When the U.S.A. did finally get the ball, they lacked ideas. They had just 33% of the possession in the game and as mentioned earlier they had no shots, not even a hopeful wayward punt into the stands.

The disciplined defensive strategy had worked for the side in the past, most notably against Spain in the 2009 Confederations Cup semi-final, but in that game they also had a plan for what to do when they actually had the ball at their feet.

In this game the defensive strategy was broken, and the attacking outlets were non existent despite the presence of two forwards in Clint Dempsey and Chris Wondolowski.

Defeat to Argentina in the Copa America isn’t a disaster, and the tournament could even be said to be a success for the nation, but certain traits within the team have been a letdown.

The country has an array of players to draw upon. Players from different backgrounds, different football schools, and players with various qualities, but once they enter the national fold they appear restricted.

The free spirits end up on the periphery, while the functional but uninspiring prosper.

The US is a nation still searching for its soccer identity, and while a few onlookers may have rediscovered a passion for the game during this tournament played on their doorstep, the national team, thanks to its lack of style, still doesn’t inspire.

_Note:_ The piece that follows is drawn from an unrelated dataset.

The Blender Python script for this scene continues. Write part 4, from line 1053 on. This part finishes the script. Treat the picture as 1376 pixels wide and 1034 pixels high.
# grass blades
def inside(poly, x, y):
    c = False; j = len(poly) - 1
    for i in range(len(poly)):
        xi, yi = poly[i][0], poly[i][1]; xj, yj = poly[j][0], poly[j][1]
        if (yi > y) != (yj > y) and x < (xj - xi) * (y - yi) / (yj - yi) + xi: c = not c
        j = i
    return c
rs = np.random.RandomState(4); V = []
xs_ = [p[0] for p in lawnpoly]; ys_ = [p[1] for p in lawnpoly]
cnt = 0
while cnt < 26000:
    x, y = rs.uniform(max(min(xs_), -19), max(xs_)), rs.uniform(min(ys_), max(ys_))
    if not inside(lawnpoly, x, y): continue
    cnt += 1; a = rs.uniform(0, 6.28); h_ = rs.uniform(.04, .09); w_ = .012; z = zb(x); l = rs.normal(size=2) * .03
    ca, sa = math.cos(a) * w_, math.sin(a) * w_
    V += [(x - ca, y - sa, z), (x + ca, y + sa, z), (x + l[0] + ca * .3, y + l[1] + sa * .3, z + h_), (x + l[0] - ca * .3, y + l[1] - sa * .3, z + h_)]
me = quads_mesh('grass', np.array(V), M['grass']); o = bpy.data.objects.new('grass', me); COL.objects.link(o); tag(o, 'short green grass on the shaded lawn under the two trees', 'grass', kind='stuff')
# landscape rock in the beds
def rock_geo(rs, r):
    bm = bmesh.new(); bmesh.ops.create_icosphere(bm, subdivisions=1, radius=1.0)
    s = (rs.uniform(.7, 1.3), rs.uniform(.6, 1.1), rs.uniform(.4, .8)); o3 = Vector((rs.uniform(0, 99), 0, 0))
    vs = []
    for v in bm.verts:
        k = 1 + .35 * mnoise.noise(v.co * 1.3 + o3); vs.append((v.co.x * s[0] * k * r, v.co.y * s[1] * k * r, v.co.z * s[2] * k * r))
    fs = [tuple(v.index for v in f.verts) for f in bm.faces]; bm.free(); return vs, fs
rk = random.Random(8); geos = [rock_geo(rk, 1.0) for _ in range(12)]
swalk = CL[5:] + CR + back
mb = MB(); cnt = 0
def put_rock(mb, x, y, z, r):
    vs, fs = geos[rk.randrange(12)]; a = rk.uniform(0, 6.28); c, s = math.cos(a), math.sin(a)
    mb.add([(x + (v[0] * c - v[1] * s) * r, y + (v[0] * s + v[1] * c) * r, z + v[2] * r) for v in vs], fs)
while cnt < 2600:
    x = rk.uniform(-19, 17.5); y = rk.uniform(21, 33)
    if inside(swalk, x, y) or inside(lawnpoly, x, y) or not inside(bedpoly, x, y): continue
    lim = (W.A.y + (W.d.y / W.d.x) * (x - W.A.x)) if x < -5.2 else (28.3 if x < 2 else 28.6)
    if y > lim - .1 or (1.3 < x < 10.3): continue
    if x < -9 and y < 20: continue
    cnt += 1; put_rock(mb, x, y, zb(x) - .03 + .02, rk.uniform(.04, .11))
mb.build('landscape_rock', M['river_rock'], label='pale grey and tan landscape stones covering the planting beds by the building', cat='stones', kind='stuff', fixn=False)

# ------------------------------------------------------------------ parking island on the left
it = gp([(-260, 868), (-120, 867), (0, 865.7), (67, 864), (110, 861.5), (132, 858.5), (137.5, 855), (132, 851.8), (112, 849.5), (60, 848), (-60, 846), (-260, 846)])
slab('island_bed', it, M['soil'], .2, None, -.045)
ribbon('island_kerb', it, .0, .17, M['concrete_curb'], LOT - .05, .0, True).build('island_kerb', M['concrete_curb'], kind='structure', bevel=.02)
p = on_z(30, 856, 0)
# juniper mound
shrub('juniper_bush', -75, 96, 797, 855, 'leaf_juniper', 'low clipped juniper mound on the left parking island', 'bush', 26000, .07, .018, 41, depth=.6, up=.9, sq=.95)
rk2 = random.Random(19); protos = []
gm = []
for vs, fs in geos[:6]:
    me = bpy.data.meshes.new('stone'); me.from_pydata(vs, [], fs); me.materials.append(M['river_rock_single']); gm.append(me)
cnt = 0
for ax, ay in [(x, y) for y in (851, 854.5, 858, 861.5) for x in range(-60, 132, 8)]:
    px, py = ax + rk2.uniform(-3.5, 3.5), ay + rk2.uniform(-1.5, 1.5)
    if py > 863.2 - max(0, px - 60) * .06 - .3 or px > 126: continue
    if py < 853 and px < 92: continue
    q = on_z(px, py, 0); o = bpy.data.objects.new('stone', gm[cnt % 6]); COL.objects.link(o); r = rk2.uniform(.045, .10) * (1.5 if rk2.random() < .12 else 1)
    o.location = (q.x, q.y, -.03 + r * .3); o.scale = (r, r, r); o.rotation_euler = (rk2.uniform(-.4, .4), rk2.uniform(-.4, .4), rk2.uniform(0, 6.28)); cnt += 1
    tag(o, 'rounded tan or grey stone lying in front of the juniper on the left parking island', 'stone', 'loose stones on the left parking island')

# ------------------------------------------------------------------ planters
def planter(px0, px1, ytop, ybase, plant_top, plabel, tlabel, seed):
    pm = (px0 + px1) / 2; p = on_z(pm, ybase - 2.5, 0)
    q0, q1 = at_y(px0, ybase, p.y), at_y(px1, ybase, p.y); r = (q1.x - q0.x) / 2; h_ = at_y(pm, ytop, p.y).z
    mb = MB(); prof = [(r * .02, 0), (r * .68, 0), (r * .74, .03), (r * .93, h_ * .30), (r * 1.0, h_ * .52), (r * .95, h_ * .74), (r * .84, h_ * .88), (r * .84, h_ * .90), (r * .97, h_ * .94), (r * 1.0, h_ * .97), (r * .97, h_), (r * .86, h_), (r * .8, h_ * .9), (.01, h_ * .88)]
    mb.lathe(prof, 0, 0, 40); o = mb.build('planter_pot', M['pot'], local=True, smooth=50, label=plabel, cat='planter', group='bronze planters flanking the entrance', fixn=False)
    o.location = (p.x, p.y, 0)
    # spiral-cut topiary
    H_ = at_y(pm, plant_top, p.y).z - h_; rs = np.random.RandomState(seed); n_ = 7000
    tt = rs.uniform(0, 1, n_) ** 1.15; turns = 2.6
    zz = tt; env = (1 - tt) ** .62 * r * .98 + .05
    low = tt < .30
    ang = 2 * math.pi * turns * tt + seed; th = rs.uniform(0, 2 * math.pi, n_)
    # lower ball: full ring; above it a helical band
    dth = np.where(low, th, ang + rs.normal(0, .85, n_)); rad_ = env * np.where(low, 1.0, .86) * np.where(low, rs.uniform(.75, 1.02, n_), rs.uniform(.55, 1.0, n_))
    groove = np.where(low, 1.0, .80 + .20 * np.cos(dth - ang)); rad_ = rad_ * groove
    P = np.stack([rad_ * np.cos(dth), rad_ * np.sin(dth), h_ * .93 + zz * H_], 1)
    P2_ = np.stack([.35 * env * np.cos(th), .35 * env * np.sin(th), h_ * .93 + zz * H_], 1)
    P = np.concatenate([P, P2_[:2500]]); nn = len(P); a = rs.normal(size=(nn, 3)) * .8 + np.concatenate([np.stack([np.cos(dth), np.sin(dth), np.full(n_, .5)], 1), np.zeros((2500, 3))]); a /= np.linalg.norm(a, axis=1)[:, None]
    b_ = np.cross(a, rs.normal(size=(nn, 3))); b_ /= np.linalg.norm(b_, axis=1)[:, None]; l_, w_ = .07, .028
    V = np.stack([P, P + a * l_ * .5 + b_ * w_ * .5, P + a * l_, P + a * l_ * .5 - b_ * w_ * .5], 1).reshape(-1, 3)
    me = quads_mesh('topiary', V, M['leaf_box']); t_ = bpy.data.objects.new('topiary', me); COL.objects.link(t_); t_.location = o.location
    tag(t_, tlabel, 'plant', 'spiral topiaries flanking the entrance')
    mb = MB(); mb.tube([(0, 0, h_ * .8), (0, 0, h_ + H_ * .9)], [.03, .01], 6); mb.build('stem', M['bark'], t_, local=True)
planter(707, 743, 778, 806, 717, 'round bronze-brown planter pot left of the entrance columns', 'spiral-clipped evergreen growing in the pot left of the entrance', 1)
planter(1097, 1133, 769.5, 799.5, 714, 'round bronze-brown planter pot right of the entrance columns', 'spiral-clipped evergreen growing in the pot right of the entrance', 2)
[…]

The culture at league and club level feels forced rather than being allowed to develop naturally through a national league structure.

At its worst it can come across as nothing more than a marketing exercise, and at its best it is brilliant but frustratingly restricted.

The US Open Cup provides a hint of what could be, but as fans who were excited by the Copa America begin to look for a club side closer to home, they might find that the opportunities for their local side are limited.

Nevertheless, on American shores and beyond, this tournament will go down in history.

For the hashtag-USMNT it was a history lesson, but for Lionel Messi and Argentina it could be a crucial chapter in the history of the greatest player of all time.